Arranged in five sections, the poems of The Latest Monument begin in enigma-bucolic night sounds, fearful wails of a neighborhood fire whistle, the taunting of older children, the throbbing of a fire hose. Adulthood seems to come as a surprise, and with it deaths-forebears', a beloved friend's, beloved elders', a ruby-crowned kinglet's. The collection continues through a series of love poems-love and aging, really. And then, in the section "Call It Embrace," poems of forbearance: a couple locked together due to infirmity, an elderly former wartime nurse for whom even locomotives must stop. If the early poems seem self-focused, nearly all of these later ones celebrate "effort expended." The poem that gives the book its title watches the creation of pencil portrait of a young child whose life must stand in, to an extent, for the older sister who has not survived. Yet the book ends in arrivals. There is often the touching of water, and an accompanying feeling of benediction-the sense of being welcomed into a sense of being more profound than any individual self, something 'Given by Other Years.' You'll find plenty of rhyming, but also a more relaxed voice given to sentences that roll through many phrases to their fulfillment.

Sample Poems by Jay Paul

"In The Latest Monument, Jay Paul's remarkable and long-overdue collection, we find that there is no alternative but to solidify the past into remembrance. 'The bulb stayed on,' Paul tells us, 'in the house/ fierce with no choice but remember...' And so, with intense and linguistically disciplined emotion, he reconstructs the 'raiment of years' with the kind of compassionate fierceness we would need to look into ours. His unflinching commitment to the truth of what was becomes the blessedness reserved for those brave enough not to leave.
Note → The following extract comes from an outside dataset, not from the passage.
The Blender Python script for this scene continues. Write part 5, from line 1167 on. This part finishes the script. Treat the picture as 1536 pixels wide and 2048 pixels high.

How indebted we are for the poems, for their chiseled beauty, and for their wisdom."-Sofia M. Starnes

"Jay Paul's The Latest Monument walks back in time, collecting images, people and experiences like the broken shards of pottery he discovers in the soil returning to his boyhood homestead in the poem 'Keep.' Yet this collection is anything but broken. Chronologically Paul takes us back through his life, poignantly recreating scenes from childhood to the present, grappling with loss, celebrating marriage, and always evoking with exquisite nature imagery his place in the landscape of things. One can only hope that this masterful collection, a monument to his past, is not his last."-Jane Ellen Glasser

A native of New York's Hudson Valley, Jay Paul makes his home in Newport News, Virginia, where he directs the Honors Program at Christopher Newport University. His poetry has appeared in the likes of The Christian Century, Shenandoah, and Southwest Review. His previous collection, Going Home in Flood Time, appeared from Ink Drop Press in 1999. His short story "Aunt Titus Nusbaum Toots in from Toonerville" received Honorable Mention in Houghton-Mifflin's Best American Short Stories.